Todavia, seria a mãe, a quem Elias Canetti dedica um amor desmesurado, a grande responsável por lhe atiçar o fogo das palavras, e seria ela a promotora das grandes mudanças na sua vida de adolescente, que o deixavam furioso, mas que o robusteceram, factos relatadas com a crueza, plasticidade e sentido analítico só possíveis a um grande escritor e observador humano. Empenhada na melhor educação para os filhos, a quem fez aprender várias línguas, lia-lhe e explicava-lhe grandes narrativas. As palavras desencadeavam outros espantos e a criança seguia-as já com os instrumentos para as maturar. E assim surgem, na narrativa autobiográfica, palavras sobre palavras lidas – Shakespeare, Dante, Homero, Schiller, Marx, Lenine, entre muitos outros –, escutadas, revolvidas, capazes de operar novas vivências, que a escola – o grande palco dos vários conhecimentos – com a embriaguês e excitação do contacto com a diversidade humana, amplia. Propõe-se, aqui, uma reflexão sobre «a escola do conhecimento do ser humano», uma reflexão actualíssima e urgente sobre qual deve ser o papel desta instituição quando se querem formar, plenamente, indivíduos.

Aos dezasseis anos, Elias Canetti saía de Zurique, sentindo-se expulso do paraíso onde foi feliz. Mas a língua estava já posta a salvo e ele transportava uma consciência que se formara num mosaico de descriminações, tensões sociais e políticas do tempo instável de várias guerras; uma consciência que viria a estudar, denunciar, inquirir o pensamento e as acções dos homens, um poder que só mais tarde confirmou: «A verdade é que eu, como o primeiro dos homens, ao ser expulso do Paraíso, só então nasci.».

Sobre esse “nascimento” falarão os próximos dois volumes desta longa narrativa autobiográfica, que deverão estar disponíveis no segundo semestre de 2009, em previsões da Editora. Pela mostra deste primeiro tomo, aguardam-se os próximos com mal disfarçada impaciência.


© Teresa Sá Couto

2 comentários:

Anónimo disse...

Canetti - do pouco que conheço dele - tem uma coisa que aprecio: recorrer à memória para recriar situações e contextos que dp ganham novas dimensões transtemporais.

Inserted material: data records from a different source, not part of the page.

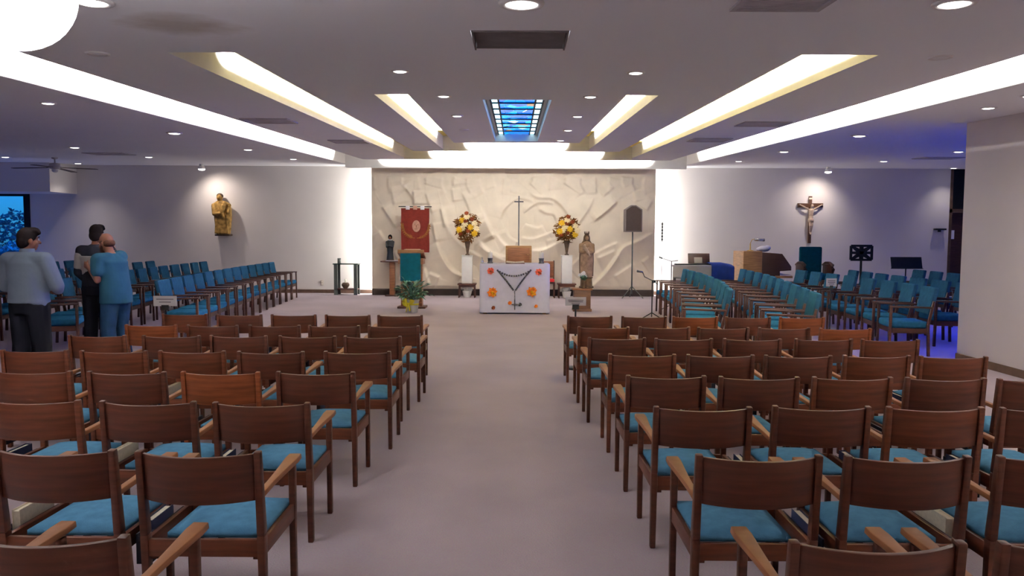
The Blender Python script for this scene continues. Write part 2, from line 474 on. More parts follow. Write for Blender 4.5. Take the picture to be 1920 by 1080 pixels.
# far right wall has the blue daylight windows of the side room
mb = MB()
mb.b2((XR, YR, 0), (XR + .2, 10.5, 4.3)); mb.b2((XR, 16.5, 0), (XR + .2, YB + .25, 4.3))
mb.b2((XR, 10.5, 0), (XR + .2, 16.5, .3)); mb.b2((XR, 10.5, 2.9), (XR + .2, 16.5, 4.3))
struct(mb.build('wall_side_room', M['wall']))
w2 = struct(MB().b2((XR + .05, 10.5, .3), (XR + .09, 16.5, 2.9)).build('window_2', M['glass']))
mb = MB()
for y in (10.53, 12.5, 14.5, 16.47): mb.b2((XR, y - .04, .3), (XR + .12, y + .04, 2.9))
for z in (.33, 2.87): mb.b2((XR, 10.5, z - .04), (XR + .12, 16.5, z + .04))
struct(mb.build('window_frame', M['frame'], w2))
# bulkhead over the far-left window
bz = at_y(60, 359, 21.0).z; bx = at_y(93, 330, 21.0).x
struct(MB().b2((XL, 21.0, bz), (bx, YB, zc(21.0) + .06)).build('trim_7', M['wall']))
w1 = struct(MB().b2((XL, YB + .10, WIN_B), (XW0, YB + .13, WIN_T)).build('window_1', M['glass']))
mb = MB()
for x in (XL + .05, (XL + XW0) / 2 - .45, XW0 - .09): mb.b2((x - .09, YB - .03, WIN_B), (x + .09, YB + .14, WIN_T))
for z in (WIN_B + .05, WIN_T - .05): mb.b2((XL, YB - .02, z - .055), (XW0, YB + .13, z + .055))
struct(mb.build('window_frame', M['frame'], w1))
# garden outside the window
struct(MB().b2((XL - 8, YB + .3, -.3), (XW0 + 6, YB + 14, -.2)).build('ground_outside', M['soil_out']))
def foliage_blob(mb, c, r, n, size, squash=1.0, rng=random):
    for _ in range(n):
        d = Vector((rng.gauss(0, 1), rng.gauss(0, 1), rng.gauss(0, 1))).normalized() * (rng.random() ** .4)
        p = Vector(c) + Vector((d.x * r[0], d.y * r[1], d.z * r[2]))
        a = Vector((rng.gauss(0, 1), rng.gauss(0, 1), rng.gauss(0, .6))).normalized()
        b = a.cross(Vector((rng.gauss(0, 1), rng.gauss(0, 1), rng.gauss(0, 1)))).normalized()
        L = size * (.7 + .6 * rng.random()); W = L * .45 * squash
        nrm = a.cross(b) * (W * .25)
        mb.add([p - a * L * .5, p + b * W * .5 + nrm, p + a * L * .5, p - b * W * .5 + nrm], [(0, 1, 2), (0, 2, 3)])
for i, (x, y, hgt) in enumerate(((-16.9, 25.2, 1.5), (-15.2, 26.6, 2.3), (-18.2, 27.4, 2.6), (-14.0, 25.0, 1.2))):
    t = thing('garden_shrub', (x, y, -.2), ['low round shrub outside the far left window', 'tall shrub seen through the right pane of the far left window',
              'tall shrub outside at the far left end of the window', 'low shrub outside just past the window edge'][i], 'shrub', group='shrubs outside the window')
    mb = MB(); foliage_blob(mb, (0, 0, hgt * .62), (1.0, .8, hgt * .5), 900, .22); mb.build('foliage', M['bush'], t)
    MB().tube([(0, 0, 0), (.05, 0, hgt * .4), (0, .05, hgt * .8)], [.06, .045, .02], 8).build('stem', M['crosswood'], t)
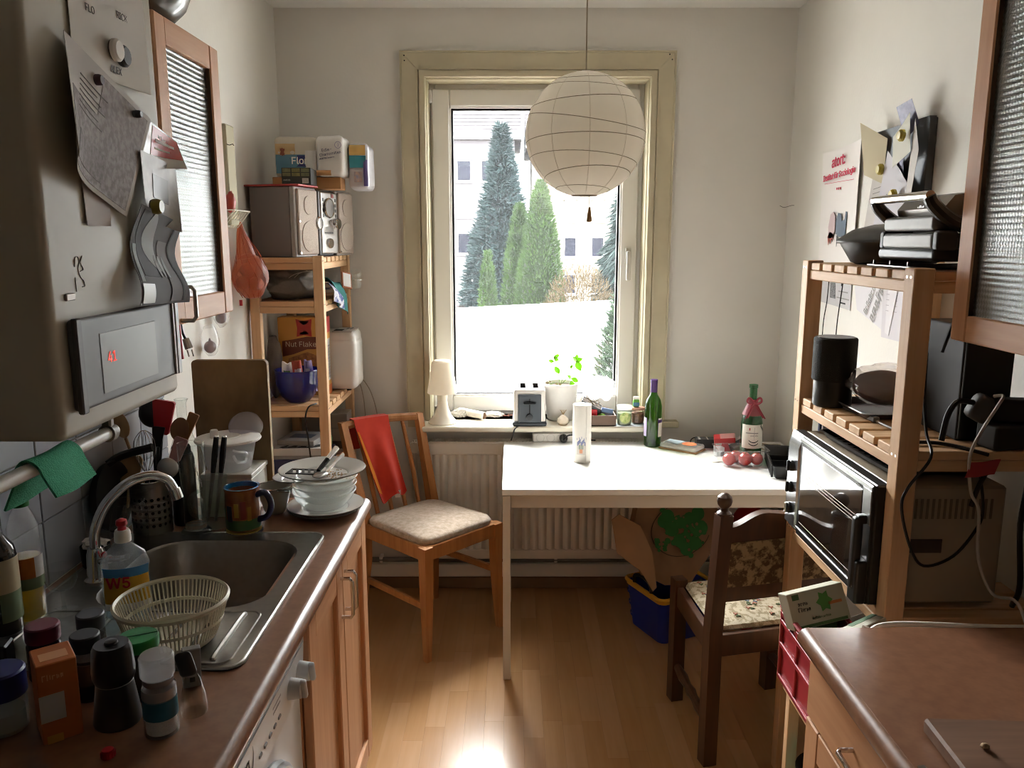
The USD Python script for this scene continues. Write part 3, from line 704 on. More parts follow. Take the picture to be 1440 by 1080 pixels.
def wband(t, f, nm, m, cen, wid, v0, v1, off, k=16):
    """band along the sheet with a curved course: cen(v), wid(v)"""
    def g(u, v):
        vv = v0 + (v1 - v0) * v; p = np.array(f(min(.98, max(.02, cen(vv) + (u - .5) * wid(vv))), vv)); p[0] += off; return p
    return part(t, nm, sheet(g, 6, k, .0004), m)
PL_, PM_, PD_ = mat('photo_light', '9aa0a2', rough=.7), mat('photo_mid', '767375', rough=.7), mat('photo_dark', '2a282a', rough=.7)
wband(t, f, 'dark_band', PD_, lambda v: .22 + .10 * math.sin(v * 4), lambda v: .34 * math.sin(math.pi * v) ** .5 + .02, .30, .97, .0007)
wband(t, f, 'light_band', PL_, lambda v: .62 - .30 * v + .07 * math.sin(v * 7), lambda v: .26 * math.sin(math.pi * (v - .36) / .62) ** .6 + .01, .37, .97, .0011)
wband(t, f, 'mid_band', PM_, lambda v: .72 + .05 * math.sin(v * 7), lambda v: .20, .03, .72, .0010)
for a_ in (.50, .58, .66): wband(t, f, 'light_band', PL_, lambda v: a_ + .18 * (.5 - v), lambda v: .055 * math.sin(math.pi * (v - .29) / .26) ** .5 + .005, .30, .54, .0015)
wband(t, f, 'dark_band', PD_, lambda v: .86 + .04 * math.sin(v * 7), lambda v: .03, .03, .9, .0013)
wband(t, f, 'light_band', mat('photo_foil', 'a7a8a2', rough=.4), lambda v: .16, lambda v: .26, .02, .22, .0013); wband(t, f, 'light_band', PL_, lambda v: .07, lambda v: .07, .24, .62, .0013)
def magnet(label, y, z, r, m, x=-.614, th=.009):
    t = thing('magnet', label, 'magnet', (x, y, z))
    part(t, 'disc', tf(lathe([(0, 0), (r, 0), (r, th * .6), (r * .8, th), (0, th)], n=20), (x, y, z), ry=90), m)
    part(t, 'base', tf(lathe([(0, 0), (r * .9, 0), (r * .9, .003), (0, .003)], n=16), (x - .003, y, z), ry=90), DARKST)
magnet('round white magnet at the middle of the name sheet', 1.305, 1.884, .017, WHITEM, -.610)
magnet('round black magnet beside the white one on the name sheet', 1.332, 1.881, .0165, BLACK, -.612)
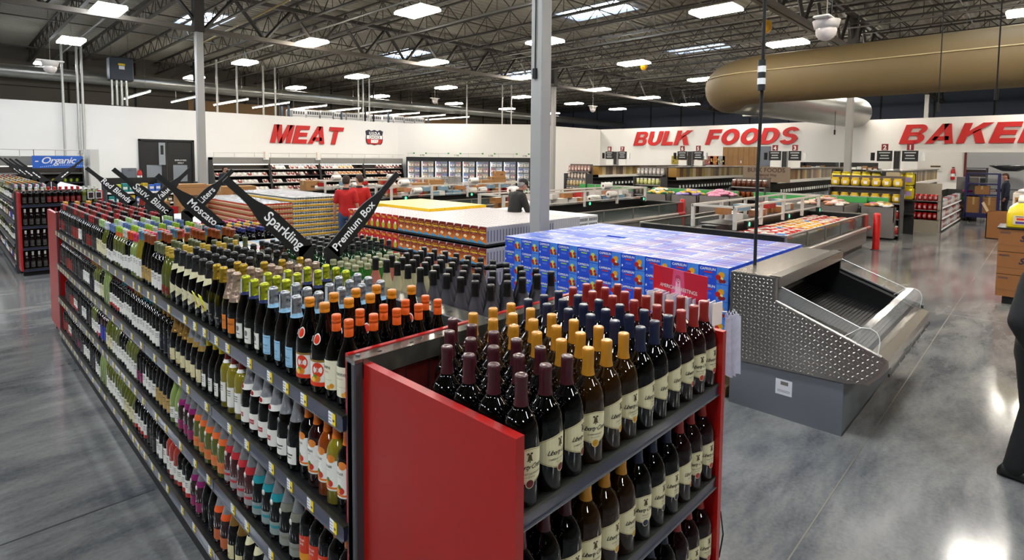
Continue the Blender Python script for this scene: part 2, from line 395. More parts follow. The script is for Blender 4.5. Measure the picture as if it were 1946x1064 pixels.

Com isso aproveitou para recriar quadros históricos ajudando tb a compreender melhor a sociedade, nesse sentido foi um escritor-sociólogo. Ser escritor por escritor é pouco original. Freud tb foi escritor, mas acima de tudo foi um psiquiatra e até um "filósofo do cérebro" e hje ainda andamos todos com as pulsões que ele enunciou...

Penso q é um escritor pouco conhecido entre nós..Mas este foi um sinal para inverter essa tendência. Parabéns!!

Peter

Teresa disse...

É pouco conhecido, sim, Peter. E é pena.Pode ser que, depois desta Autobiografia, a Editora traga para Portugal outros títulos.

Muito Obrigada pela constante atenção aos meus textos.